151. A egregie cose il forte animo accendono
152. l’urne de’ forti, o Pindemonte; e bella
153. e santa fanno al peregrin la terra
154. che le ricetta. Io quando il monumento
155. vidi ove posa il corpo di quel grande
156. che temprando lo scettro a’ regnatori
157. gli allòr ne sfronda, ed alle genti svela
158. di che lagrime grondi e di che sangue;
159. e l’arca di colui che nuovo Olimpo
160. alzò in Roma a’ Celesti; e di chi vide
161. sotto l’etereo padiglion rotarsi
162. piú mondi, e il Sole irradïarli immoto,
163. onde all’Anglo che tanta ala vi stese
164. sgombrò primo le vie del firmamento:
165. – Te beata, gridai, per le felici
166. aure pregne di vita, e pe’ lavacri
167. che da’ suoi gioghi a te versa Apennino!

(Le grandi anime sono spinte a fatti sublimi dalle tombe dei grandi, Pindemonte, e amata e sacra sembra a chi le visita la terra che le custodisce. Io, quando vidi la monumentale chiesa di Santa Croce in Firenze dove riposa quel grande Machiavelli, che insegnando ai principi l’arte di governo ne svela tutte le bassezze (gli allor ne sfronda, v. 157), e racconta ai popoli di quanta violenza e ingiustizia questa sia impregnata; e la tomba di Michelangelo, colui che costruì la cupola di San Pietro, come un nuovo Olimpo, a Roma protesa verso i Cieli (i Celesti, ossia metaforicamente il nuovo Dio cristiano); e di Galileo che fu capace di osservare nella volta celeste la rotazione dei diversi pianeti intorno al sole che li illumina immobile, così che all’inglese Newton, che tanto studio vi dedicò in seguito, fu aperta e facilitata la via che conduce alla conoscenza delle leggi dell’universo, – Felice città di Firenze –, gridai, – che sei avvolta in una lieta atmosfera traboccante di vita, e sei bagnata dalle pure acque (lavacri, v.166) dell’Arno che su di te fa scendere dai suoi monti l’Appennino!)

Vediamo in questi versi che Foscolo, similmente a quanto fa Carducci con San Petronio, celebra la basilica di Santa Croce e la città di Firenze, dove si trovano sepolti alcuni tra i più grandi personaggi storici italiani, indicati come esempio virtuoso per la costruzione di una patria nuova.
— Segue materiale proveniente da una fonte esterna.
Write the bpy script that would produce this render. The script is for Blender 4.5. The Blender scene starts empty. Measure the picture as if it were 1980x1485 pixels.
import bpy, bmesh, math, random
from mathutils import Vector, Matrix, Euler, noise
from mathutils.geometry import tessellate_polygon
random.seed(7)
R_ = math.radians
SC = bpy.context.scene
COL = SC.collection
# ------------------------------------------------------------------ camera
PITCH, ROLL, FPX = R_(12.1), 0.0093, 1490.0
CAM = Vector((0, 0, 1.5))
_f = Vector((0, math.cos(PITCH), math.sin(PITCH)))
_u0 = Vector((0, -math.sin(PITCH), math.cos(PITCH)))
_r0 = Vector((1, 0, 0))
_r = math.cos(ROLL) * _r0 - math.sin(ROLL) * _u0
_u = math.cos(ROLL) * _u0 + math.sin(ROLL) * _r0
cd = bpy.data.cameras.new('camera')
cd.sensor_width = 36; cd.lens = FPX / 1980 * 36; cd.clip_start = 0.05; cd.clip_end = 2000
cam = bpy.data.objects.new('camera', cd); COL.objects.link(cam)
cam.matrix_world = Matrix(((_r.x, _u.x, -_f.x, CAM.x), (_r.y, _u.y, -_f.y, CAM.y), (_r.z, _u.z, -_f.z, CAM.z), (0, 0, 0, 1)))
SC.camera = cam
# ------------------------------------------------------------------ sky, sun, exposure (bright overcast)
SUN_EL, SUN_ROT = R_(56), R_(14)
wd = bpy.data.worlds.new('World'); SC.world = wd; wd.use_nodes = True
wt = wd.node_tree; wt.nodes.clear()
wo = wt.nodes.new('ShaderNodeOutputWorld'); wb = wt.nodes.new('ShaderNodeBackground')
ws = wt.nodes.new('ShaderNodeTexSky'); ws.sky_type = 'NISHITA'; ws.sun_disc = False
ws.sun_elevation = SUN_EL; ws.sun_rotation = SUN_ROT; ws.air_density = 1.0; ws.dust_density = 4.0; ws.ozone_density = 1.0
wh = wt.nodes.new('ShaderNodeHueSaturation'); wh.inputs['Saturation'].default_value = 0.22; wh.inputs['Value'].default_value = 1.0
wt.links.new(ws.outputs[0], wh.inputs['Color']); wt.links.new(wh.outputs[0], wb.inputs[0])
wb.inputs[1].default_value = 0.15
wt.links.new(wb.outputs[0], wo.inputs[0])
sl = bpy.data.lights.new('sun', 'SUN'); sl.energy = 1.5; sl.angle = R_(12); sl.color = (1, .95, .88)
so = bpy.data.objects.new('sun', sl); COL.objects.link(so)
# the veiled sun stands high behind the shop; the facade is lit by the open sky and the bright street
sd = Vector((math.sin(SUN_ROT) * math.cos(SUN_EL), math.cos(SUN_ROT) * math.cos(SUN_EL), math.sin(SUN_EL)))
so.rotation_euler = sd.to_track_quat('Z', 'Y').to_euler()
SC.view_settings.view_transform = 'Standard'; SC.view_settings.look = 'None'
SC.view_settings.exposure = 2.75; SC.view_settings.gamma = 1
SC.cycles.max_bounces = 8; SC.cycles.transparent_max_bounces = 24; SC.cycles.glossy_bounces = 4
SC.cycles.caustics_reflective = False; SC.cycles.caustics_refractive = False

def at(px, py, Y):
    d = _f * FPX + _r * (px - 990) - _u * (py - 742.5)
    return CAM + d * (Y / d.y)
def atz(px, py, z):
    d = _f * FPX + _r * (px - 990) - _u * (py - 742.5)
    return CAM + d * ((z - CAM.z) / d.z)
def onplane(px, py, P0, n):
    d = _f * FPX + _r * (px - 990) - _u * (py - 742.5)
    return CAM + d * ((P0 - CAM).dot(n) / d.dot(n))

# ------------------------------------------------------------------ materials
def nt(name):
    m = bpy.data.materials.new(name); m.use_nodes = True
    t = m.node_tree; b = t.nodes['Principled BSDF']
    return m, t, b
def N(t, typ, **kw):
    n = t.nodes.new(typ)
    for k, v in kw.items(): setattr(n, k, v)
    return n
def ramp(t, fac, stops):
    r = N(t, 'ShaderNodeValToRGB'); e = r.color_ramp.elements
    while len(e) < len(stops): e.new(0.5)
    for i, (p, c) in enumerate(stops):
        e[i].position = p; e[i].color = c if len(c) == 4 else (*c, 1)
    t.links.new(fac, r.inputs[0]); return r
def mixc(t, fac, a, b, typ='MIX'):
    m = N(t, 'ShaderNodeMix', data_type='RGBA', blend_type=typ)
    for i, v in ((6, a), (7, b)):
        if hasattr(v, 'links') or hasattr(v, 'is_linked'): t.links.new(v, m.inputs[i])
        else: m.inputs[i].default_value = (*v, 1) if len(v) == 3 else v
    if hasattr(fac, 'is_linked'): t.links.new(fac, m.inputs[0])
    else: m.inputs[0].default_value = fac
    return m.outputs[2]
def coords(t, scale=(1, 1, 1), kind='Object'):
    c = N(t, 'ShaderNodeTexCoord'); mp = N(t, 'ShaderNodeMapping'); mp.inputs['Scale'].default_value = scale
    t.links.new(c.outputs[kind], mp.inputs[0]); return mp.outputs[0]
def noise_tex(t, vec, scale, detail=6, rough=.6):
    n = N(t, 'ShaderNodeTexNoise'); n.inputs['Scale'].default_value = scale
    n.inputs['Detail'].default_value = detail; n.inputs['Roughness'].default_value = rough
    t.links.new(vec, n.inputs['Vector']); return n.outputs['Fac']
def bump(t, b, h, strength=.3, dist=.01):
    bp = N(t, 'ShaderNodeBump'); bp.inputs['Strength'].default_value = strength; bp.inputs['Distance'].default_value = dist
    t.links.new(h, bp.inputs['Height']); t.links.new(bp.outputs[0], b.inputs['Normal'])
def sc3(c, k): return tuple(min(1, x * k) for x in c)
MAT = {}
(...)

Quello di Foscolo è quindi un invito a recuperare il passato per costruire un futuro radioso, mentre la posizione di Carducci, che risente delle spinte romantiche, è più pessimistica: i monumenti sono il simbolo di qualcosa di ormai tramontato e irrecuperabile.


Domande e Risposte


Di quale raccolta fa parte Nella piazza di San Petronio?
La poesia fa parte della raccolta Odi barbare (1877)

Qual è il tema principale del componimento?
Il tema principale del componimento è la descrizione dei monumenti maggiori di Bologna.

Qual è la forma metrica della poesia?
Nella piazza di san Petronio è scritta in 10 distici elegiaci.

Dove si trova la basilica di San Petronio?
La basilica si trova in piazza Maggiore, a Bologna.

A quale monumento si fa riferimento con il termine “turrita” (v.1)?
Con il termine si fa riferimento alle Due Torri (Garisenda e Asinelli), monumento caratteristico della città di Bologna.

A chi è formalmente rivolta la poesia attraverso un’apostrofe?
La poesia è formalmente rivolta a San Petronio, patrono della città a cui è dedicata la basilica maggiore.